Category Archives: On My Mind

Cancelled

There were enough signs that aligned (or didn’t) that we knew before we admitted we knew: We would not be travelling to Peru as we planned. It was 4am when we first broached the subject and 11am when we made the decision. We’d booked the trip six months earlier and had talked about it for at least six months before that. But the universe just didn’t turn the way we needed it to turn.

We cried, realizing we were giving up on a dream. There will be other dreams, of course, but dreams are the things that grab hold of us and that’s what makes them so hard to let go.


Over the subsequent days, I realized that I was still sad. I woke up in the mornings wishing I were still asleep, not ready to face yet another day here, when everything I had been looking forward to was somewhere else.

We’ve gone out every day and watched spring coming into full force. I’ve cooked some nice things.

My favourite area in Weimar is the forest close to our flat and I brought my journal there one day. It helps me breathe a little more easily.


When life doesn’t go according to plan, it provides us all sorts of opportunities to realign and readjust. This is a chance to look at my own behaviour and actions in the face of a disappointment and behave differently next time. That’s real life, and there will be a great deal more of it that does not go according to plan.

It its own messy way, that’s what makes it beautiful.

Bad Day

I caught up to a new colleague while cycling home through the park last week. We’d had our first real conversation just weeks earlier at a wine tasting, which led us to meet in a café days later to continue our conversation. Like many of us who move around, she was looking to find her people. We’re a small school without much transience, and I appreciate that this can be hard to do. I was new once, too.

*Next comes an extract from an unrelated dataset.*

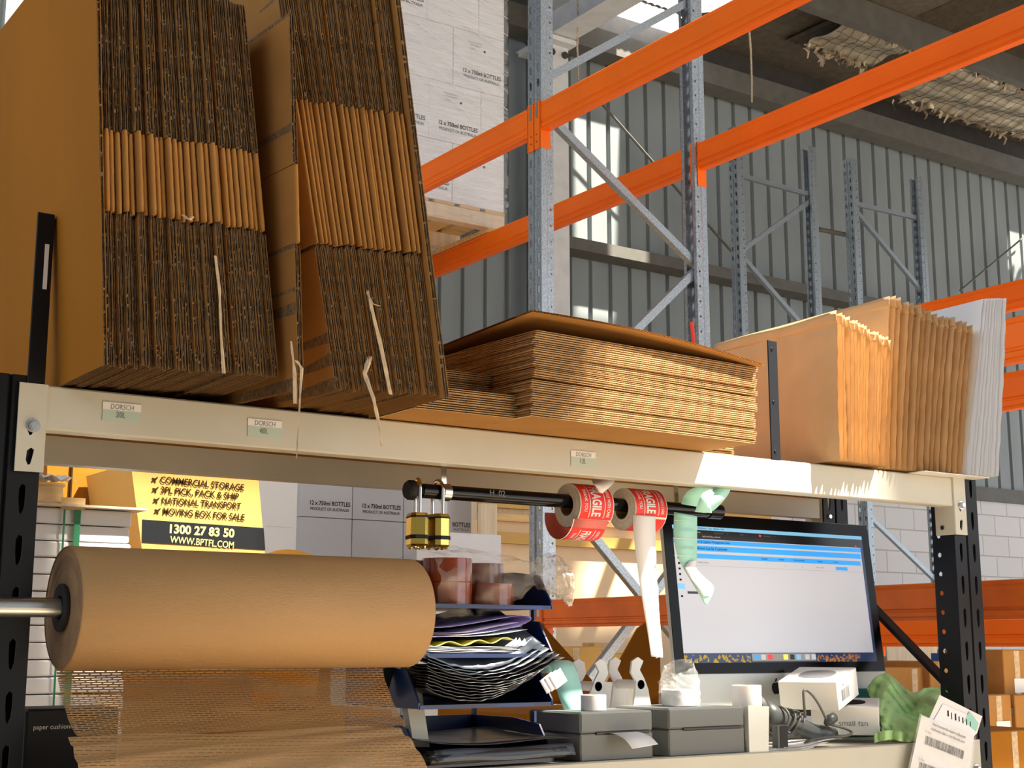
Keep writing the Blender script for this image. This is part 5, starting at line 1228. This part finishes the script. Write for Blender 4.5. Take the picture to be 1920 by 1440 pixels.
R_ = random.Random(3); MB().grid(lambda u, v: (px_+(u-.5)*.12+R_.uniform(-.006, .006), Y_+.02+v*.08, zb_+.062+.018*abs(math.sin(u*9+v*5))+R_.uniform(0, .008)), 10, 6).build('crumpled_paper', 'label_white', t, solid=.001)
# big brown carton (side) and the printed yellow moving box
BY = 4.5
def pxz(x, y, Y=BY): p = at(x, y, Y=Y); return p.x, p.z
t = thing('moving_box', 'yellow-brown moving box with a printed service list and dark phone band', 'moving box', (1.85, BY+.25, 1.0))
q = [pxz(245, 868), pxz(482, 868), pxz(500, 1075), pxz(272, 1075)]
mb = MB(); P = [(a, BY, b) for a, b in q]+[(a, BY+.45, b) for a, b in q]; mb.add(P, [(0, 1, 2, 3), (7, 6, 5, 4), (0, 4, 5, 1), (1, 5, 6, 2), (2, 6, 7, 3), (3, 7, 4, 0)]); mb.build('box_body', 'bptfl', t)
q2 = [pxz(267, 974), pxz(494, 990), pxz(497, 1031), pxz(266, 1017)]
MB().prism(q2, BY-.002, BY-.0005).build('phone_band', 'bptfl_band', t)
rt = -math.atan2(pxz(457, 916)[1]-pxz(300, 905)[1], pxz(457, 916)[0]-pxz(300, 905)[0])
def btext(s, x0, x1, y0, y1, m_, bold, sz):
    a = pxz(x0, y0); b = pxz(x1, y1); cu_w = math.hypot(b[0]-a[0], b[1]-a[1]); 
    o = text(s, sz, (0, 0, 0), m_, None, rot=(0, 0, 0), bold=bold); ws_ = [v.co.x for v in o.data.vertices]; w_ = max(ws_)-min(ws_); bpy.data.objects.remove(o)
    ang = math.atan2(b[1]-a[1], b[0]-a[0])
    return text(s, sz, ((a[0]+b[0])/2, BY-.0030, (a[1]+b[1])/2), m_, t, rot=(PI/2, -ang, 0), sx=cu_w/w_, bold=bold)
for s, xa, xb, ya, yb_ in (('COMMERCIAL STORAGE', 300, 457, 900, 915), ('3PL PICK, PACK & SHIP', 301, 447, 919, 932), ('NATIONAL TRANSPORT', 303, 451, 939, 950), ('MOVING BOX FOR SALE', 305, 458, 959, 971)):
    btext(s, xa, xb, ya, yb_, 'ink_brown', .020, .031)
    # little aeroplane bullet
    a = pxz(xa-10, ya-1); k = .011; pl = [(-1, -.9), (-.2, -.5), (.1, -1), (.35, -.9), (.25, -.2), (.9, .5), (1.0, .9), (.7, .8), (0, .3), (-.8, .5), (-.9, .3), (-.35, -.1), (-1, -.5)]
    MB().prism([(a[0]+u*k, a[1]+v*k) for u, v in pl], BY-.0025, BY-.001).build('aeroplane_mark', 'ink_brown', t)
btext('1300 27 83 50', 316, 437, 992, 1001, 'letter_yellow', .03, .040); btext('WWW.BPTFL.COM', 319, 438, 1012, 1023, 'letter_yellow', .004, .032)
t = thing('brown_carton', 'brown carton left of the yellow moving box, above the white pile', 'carton', (1.5, BY+.6, 1.2))
q = [pxz(100, 860, 4.9), pxz(250, 860, 4.9), pxz(262, 1075, 4.9), pxz(100, 1075, 4.9)]
mb = MB(); P = [(a, 4.97, b) for a, b in q]+[(a, 5.4, b) for a, b in q]; mb.add(P, [(0, 1, 2, 3), (7, 6, 5, 4), (0, 4, 5, 1), (1, 5, 6, 2), (2, 6, 7, 3), (3, 7, 4, 0)]); mb.build('box_body', 'kraft_face', t)
MB().box(pxz(133, 900, 4.96)[0], 4.962, pxz(133, 935, 4.96)[1]-.1, pxz(133, 900, 4.96)[0]+.006, 4.969, pxz(133, 870, 4.96)[1]).build('centre_seam', 'ink_brown', t)
# supports hidden below: pallet stacks for those boxes
t = thing('carton_block', 'brown cartons carrying the yellow moving box, hidden behind the roll', 'carton', (1.85, BY+.3, 0))
zb1 = min(q_[1] for q_ in [pxz(500, 1075), pxz(272, 1075)]); MB().box(1.35, BY+.02, 0, 2.35, BY+.44, zb1-.001, b=.003).build('box_body', 'kraft', t)
t = thing('carton_block', 'brown cartons under the carton left of the moving box', 'carton', (1.5, 5.1, 0))
MB().box(1.3, 4.98, 0, 2.0, 5.4, pxz(100, 1075, 4.9)[1]-.001, b=.003).build('box_body', 'kraft', t)
p = at(500, 1045, Y=4.2); t = thing('orange_bag', 'bright orange rounded bag peeping over the roll beside the moving box', 'bag', (p.x+.1, 4.2, 1.0))
MB().loft([[(at(540, 1050, Y=4.2).x+a*s*.11, 4.2+b*s*.10, z_) for a, b in circ(1, 24)] for s, z_ in ((.9, 1.0), (1.15, 1.25), (1.05, 1.45), (.75, 1.488), (.3, 1.503), (.02, 1.506))]).build('bag_body', 'bin_orange', t, smooth='all')
tag(MB().box(1.85, 4.0, 0, 2.3, 4.4, .999, b=.003).build('low_carton', 'kraft'), 'brown carton under the orange bag', 'carton')
# wine cartons stacked on the floor
WY2 = 7.8
def col_cartons():
    xs = [3.822, 4.180, 4.548]; zl = 1.972
    for c, x in enumerate(xs):
        w_ = (xs+[4.93])[c+1]-x-.004
        for r_ in range(6):
            z_ = zl+.36-.36*(r_+0); z_ = zl-.36*r_ if r_ else zl
        for r_, z_ in enumerate((1.972, 1.612, 1.252, .892, .532, .172)):
            nm = ['left', 'middle', 'right'][c]
            wine_carton(x, WY2, z_, w_, .3, .358, 'white wine carton on the floor stack, %s column, %s from the top' % (nm, ORD[r_]), 'wine cartons in the floor stack', front_text=(r_ == 0), small=False, ty=.24, ts=1.0)
col_cartons()
tag(MB().box(3.7, WY2-.05, 0, 5.6, WY2+1, .171).build('pallet', 'wood'), 'wooden pallet under the floor stack of wine cartons', 'pallet')
a = at(480, 890, Y=7.2); b = at(559, 890, Y=7.2)
t = thing('tall_white_box', 'tall creamy white box left of the wine cartons, beside the moving box', 'box', ((a.x+b.x)/2, 7.3, 0)); MB().box(a.x-.35, 7.2, 0, b.x, 7.6, 2.3, b=.004).build('box_body', 'white_plastic', t)
c = at(500, 985, Y=7.2); MB().box(c.x, 7.197, c.z-.006, b.x-.03, 7.1995, c.z-.002).build('fold_line', 'roll_side', t)
def wbox(px0, px1, ptop, Y, lab, txt=None):
    a = at(px0, ptop, Y=Y); b = at(px1, ptop, Y=Y); t = thing('white_box', lab, 'carton', ((a.x+b.x)/2, Y+.15, 0)); MB().box(a.x, Y, .0, b.x, Y+.3, a.z, b=.003).build('box_body', 'carton_white', t)
    if txt: text(txt, .034, ((a.x+b.x)/2, Y-.002, at(px0, 983, Y=Y).z), 'ink', t, sx=.86, bold=.012); text('AUSTRALIA', .024, ((a.x+b.x)/2, Y-.002, at(px0, 992, Y=Y).z), 'ink_grey', t, sx=.86)
    return t
wbox(838, 892, 905, 6.6, 'white carton lettered bottles right of the padlocks', 'BOTTLES'); wbox(840, 940, 998, 5.9, 'plain white carton behind the brown tapes, right of the padlocks')
# timber frame, plywood sheet and crates in the middle distance
t = thing('plywood_screen', 'large plywood screen with yellow rails glowing in the sun behind the rack', 'plywood screen', (5.1, 6.6, 0))
MB().box(4.15, 6.34, .0, 6.3, 6.40, 1.86).build('panel', 'plywood', t)
for za, zb_, mt_ in ((1.86, 1.90, 'wood'), (1.93, 2.02, 'bptfl'), (2.06, 2.16, 'wood'), (1.74, 1.80, 'bptfl')): MB().box(4.15, 6.30, za, 6.3, 6.34, zb_).build('rail', mt_, t)
for px in (900, ): a = at(px, 1000, Y=6.28); b = at(px+30, 1000, Y=6.28); MB().box(a.x, 6.27, 0, b.x, 6.30, at(px, 944, Y=6.28).z).build('batten', 'wood_pale', t)
MB().box(4.15, 6.345, 1.86, 6.3, 6.40, 2.6).build('upper_panel', 'wood_pale', t)
def kbox(px0, px1, py0, py1, Y, lab, mt_='kraft', label_=False, txt=None, d=.35, floor_=True):
    a = at(px0, py0, Y=Y); b = at(px1, py1, Y=Y); t = thing('brown_carton', lab, 'carton', ((a.x+b.x)/2, Y+d/2, b.z), 'brown cartons in the background')
    MB().box(a.x, Y, b.z, b.x, Y+d, a.z, b=.004).build('box_body', mt_, t)
    m_ = (a.x+b.x)/2; MB().box(m_-.02, Y-.0012, b.z+.01, m_+.02, Y-.0004, a.z-.006).build('packing_tape', 'kraft_torn', t)
    if label_: MB().box(a.x+(b.x-a.x)*.35, Y-.0026, b.z+(a.z-b.z)*.08, a.x+(b.x-a.x)*.9, Y-.0014, b.z+(a.z-b.z)*.38).build('shipping_label', 'label_white', t)
    return t
tag(MB().box(4.0, 5.1, 0, 4.9, 5.7, at(1030, 1330, Y=5.2).z-.001).build('low_crate', 'wood'), 'wooden crate carrying the orange-brown cartons low under the dull beam', 'crate')
kbox(1030, 1130, 1212, 1330, 5.2, 'orange-brown carton low under the dull beam, left one', 'bptfl')
kbox(1133, 1240, 1225, 1329, 5.21, 'orange-brown carton low under the dull beam, right one', 'bptfl')
kbox(1115, 1150, 1205, 1222, 5.3, 'small brown block on the cartons under the dull beam', 'wood', d=.1)
# open carton with raised flaps right behind the bench
t = thing('open_carton', 'open brown carton behind the bench whose raised flaps form a V', 'carton', (2.52, 3.3, .6))
MB().box(2.22, 3.15, .70, 2.90, 3.60, 1.02, b=.003).build('box_body', 'kraft_face', t)
for nm, pts in (('left_flap', ((1000, 1165), (1012, 1165), (1110, 1275), (1110, 1320), (1000, 1320))), ('right_flap', ((1128, 1300), (1196, 1178), (1236, 1150), (1240, 1330), (1128, 1330)))):
    q = [at(a, b, Y=3.2) for a, b in pts]; MB().prism([(a.x, a.z) for a in q], 3.2, 3.206).build(nm, 'kraft_face', t)
tag(MB().box(2.1, 3.1, 0, 3.0, 3.65, .699).build('side_table', 'dark_steel'), 'dark side table carrying the open brown carton', 'table')
# right hand background cartons
kbox(1655, 1775, 1252, 1330, 4.5, 'brown carton with tape behind the green cloth, lower left of the right post', label_=False)
kbox(1742, 1792, 1240, 1330, 4.46, 'brown carton with tape just left of the right black post')
kbox(1880, 1935, 1218, 1305, 4.4, 'tall tilted brown carton with a white label at the right edge', label_=True)
kbox(1848, 1900, 1303, 1382, 4.35, 'brown carton with a white label right of the black post', label_=True)
kbox(1902, 1960, 1303, 1384, 4.35, 'brown carton with a white label at the lower right edge', label_=True)
kbox(1845, 1960, 1372, 1440, 3.9, 'open dark brown carton at the lower right corner', 'kraft_face')
a = at(1848, 1225, Y=4.6); b = at(1885, 1255, Y=4.6)
t = thing('blue_box', 'dark blue box with light blue lettering right of the black post', 'box', (a.x, 4.7, b.z)); MB().box(a.x-.05, 4.6, b.z, b.x+.05, 4.9, a.z).build('box_body', 'blue_box', t); text('HIEZ', .05, ((a.x+b.x)/2+.01, 4.598, (a.z+b.z)/2-.01), 'screen_sky', t, bold=.02)
ZSH = at(1700, 1330, Y=4.5).z-.002
for px0, px1, py0, lab, mt_ in ((1622, 1640, 1198, 'white bottle crate end left of the orange bracket', 'carton_white'), (1643, 1660, 1230, 'grey plastic tub below the orange bracket', 'printer'), (1662, 1760, 1200, 'large pale carton behind the diagonal brace', 'wood_pale')):
    a = at(px0, py0, Y=5.6); b = at(px1, 1258, Y=5.6); b.z = ZSH; tag(MB().box(a.x, 5.6, b.z, b.x, 5.95, a.z, b=.003).build('storage_box', mt_), lab, 'box')
a = at(1640, 1204, X=4.53); b = at(1660, 1230, X=4.53); tag(MB().box(4.522, min(a.y, b.y), b.z, 4.532, max(a.y, b.y), 1.196).build('orange_bracket', 'orange'), 'small orange bracket hanging under the bright beam', 'bracket')
# shelving that carries them
t = thing('floor_shelf', 'low steel shelf carrying the brown cartons at the lower right', 'shelf', (5.9, 4.7, 0))
zs = at(1700, 1330, Y=4.5).z-.002
MB().box(5.0, 4.36, zs-.03, 6.8, 6.1, zs).build('deck', 'dark_steel', t)
for x in (5.02, 6.76):
    for y in (4.37, 6.05): MB().box(x, y, 0, x+.04, y+.04, zs-.03).build('leg', 'dark_steel', t)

As one does, I asked about her day and was surprised by the response. “Actually it wasn’t that great,” she said, and I asked if she wanted to tell me more. We rode together until the path forked and I continued towards home.

She’d had a bad day and thanked me for talking about it with her. I was happy to listen, had related some of my own experiences, and had tried to ask questions that might prompt a change of perspective. It wasn’t until I was cycling home the next day, alone, that I realized how seldomly we actually answer the question, “How was your day?”.

I had an administrator once whose classic reply was, “Do you care?”, meant to prompt the asker into thinking about the question. That there’s only one real answer to that question presents its own difficulties. Based on personal observation, Germans tend to avoid the question entirely and just ask how you are. Whether talking about one’s day factors into the answer is purely optional.

Thinking about it from this perspective, I was flattered that my colleague had given me a real answer. It had meant some vulnerability on her part, and that’s not easy with people we’re trying to get to know. But that is the way to get to know people, according to the social penetration theory that my psychology students and I study. Relationships tend to move from superficial and shallow to deeper and more intimate, and people tend to like individuals who share more deeply, leading them to do so in return.

Through the conversation about the bad day, my colleague and I learned a little bit more about each other. We found some commonalities, recognized that others are there for us when we’re open to them, and strengthened a connection. And that’s not a bad way to begin building a friendship.

Birthday Wishes

Since moving abroad, I’ve had the feeling that my birthday lasts three days. People have sent me birthday wishes a day early or late depending on the time zone I’m in or they’re in, and sometimes it takes me half a day to check my phone, regardless of time zone. I love the feeling of being hugged the world over, and I love the ease of being in touch with people who I have met in different corners of the sky.

This year, my birthday fell on a Monday, my first day back at school after two and a half weeks off. I expected to feel a bit let down by it, but I surprised myself. I am lucky enough to enjoy going to work and I let myself feel pleased by the birthday wishes coming from students and teachers alike. This seemed better than the embarrassment that I’ve conjured up in the past. Maybe it also helped I finally look old enough to avoid, with the notable exception of my grade 7 students, the question of exactly that. They quickly assured me that I don’t look that old, leaving me both flattered and inwardly groaning.

My in-laws surprised me by stopping by with flowers and they stayed for the pizza that my partner and I made from scratch. He has perfected the dough recipe, and it was our best pizza yet. I requested a candle and made a wish, marvelling that this tradition spans oceans. Having left my own family mere days before, it was not just the wine that left me feeling warm as we sat together at the table.

For the coming weekend, we’ve planned a small party to celebrate, inviting more people than we think our apartment can hold. I’m honoured that so many friends can be with us and counting on a bit of birthday magic.

On Monday, I made the same wish upon a candle that I make every time I’m granted a wish, be it on a star or an escaped eyelash. And now my wish for you: May it be a joyful, healthy, peaceful 2025 for you and yours.